● Objective:
In the entries below, find the lines with the word "picture" and copy them.

● Listing:
§

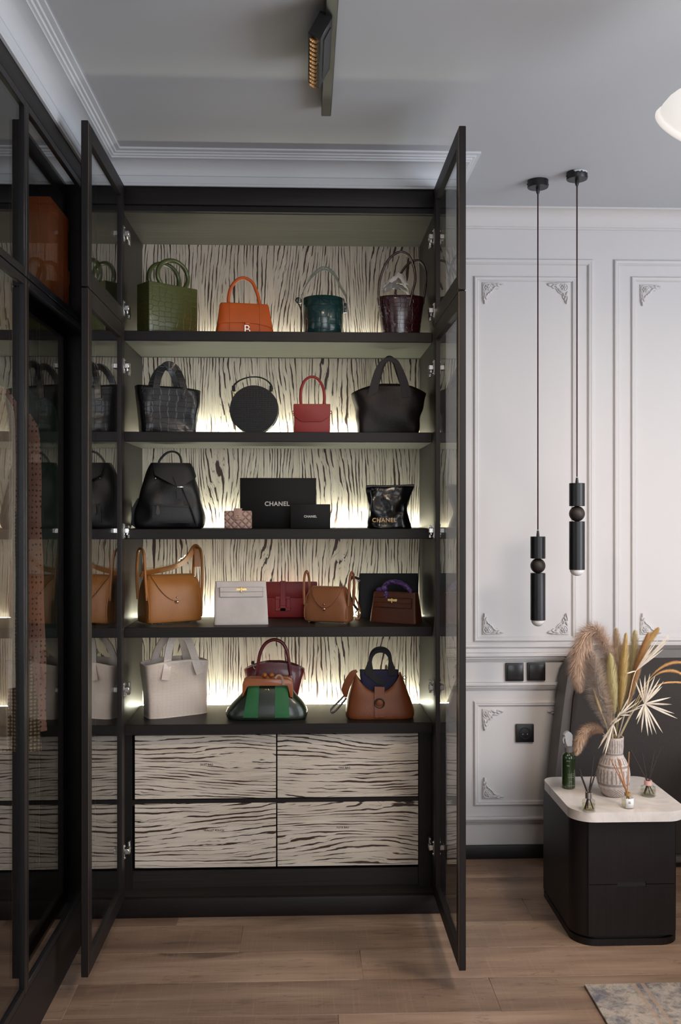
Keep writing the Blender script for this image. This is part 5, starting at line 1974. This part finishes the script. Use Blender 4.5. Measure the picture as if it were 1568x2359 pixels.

§

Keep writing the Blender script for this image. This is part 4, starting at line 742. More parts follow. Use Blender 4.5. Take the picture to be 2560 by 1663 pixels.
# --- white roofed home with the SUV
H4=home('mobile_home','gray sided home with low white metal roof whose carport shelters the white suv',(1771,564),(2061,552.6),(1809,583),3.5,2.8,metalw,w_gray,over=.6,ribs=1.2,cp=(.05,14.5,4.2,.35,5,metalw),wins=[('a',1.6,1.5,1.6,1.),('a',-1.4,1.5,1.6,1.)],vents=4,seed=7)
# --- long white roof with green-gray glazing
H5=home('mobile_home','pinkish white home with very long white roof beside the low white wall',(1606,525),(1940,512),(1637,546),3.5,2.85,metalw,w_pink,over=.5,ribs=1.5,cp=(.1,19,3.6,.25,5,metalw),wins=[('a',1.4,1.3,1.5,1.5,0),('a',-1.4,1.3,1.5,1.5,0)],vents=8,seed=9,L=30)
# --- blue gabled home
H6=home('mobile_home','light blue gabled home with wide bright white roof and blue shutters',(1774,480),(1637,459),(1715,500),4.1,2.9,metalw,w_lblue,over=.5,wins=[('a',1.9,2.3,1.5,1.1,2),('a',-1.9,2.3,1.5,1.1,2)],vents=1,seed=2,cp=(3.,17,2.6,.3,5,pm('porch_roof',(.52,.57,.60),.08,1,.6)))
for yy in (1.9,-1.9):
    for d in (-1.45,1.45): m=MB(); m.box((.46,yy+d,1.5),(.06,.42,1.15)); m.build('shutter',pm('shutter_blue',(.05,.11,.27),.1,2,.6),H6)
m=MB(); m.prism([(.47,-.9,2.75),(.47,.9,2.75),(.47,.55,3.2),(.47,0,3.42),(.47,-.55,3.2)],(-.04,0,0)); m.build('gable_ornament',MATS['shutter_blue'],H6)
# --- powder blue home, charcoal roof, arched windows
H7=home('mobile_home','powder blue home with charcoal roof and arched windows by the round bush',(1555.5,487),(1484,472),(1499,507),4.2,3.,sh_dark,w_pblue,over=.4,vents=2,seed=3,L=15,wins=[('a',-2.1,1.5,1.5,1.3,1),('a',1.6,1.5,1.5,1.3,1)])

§

● Worked solution:
Keep writing the Blender script for this image. This is part 5, starting at line 1974. This part finishes the script. Use Blender 4.5. Measure the picture as if it were 1568x2359 pixels.
Keep writing the Blender script for this image. This is part 4, starting at line 742. More parts follow. Use Blender 4.5. Take the picture to be 2560 by 1663 pixels.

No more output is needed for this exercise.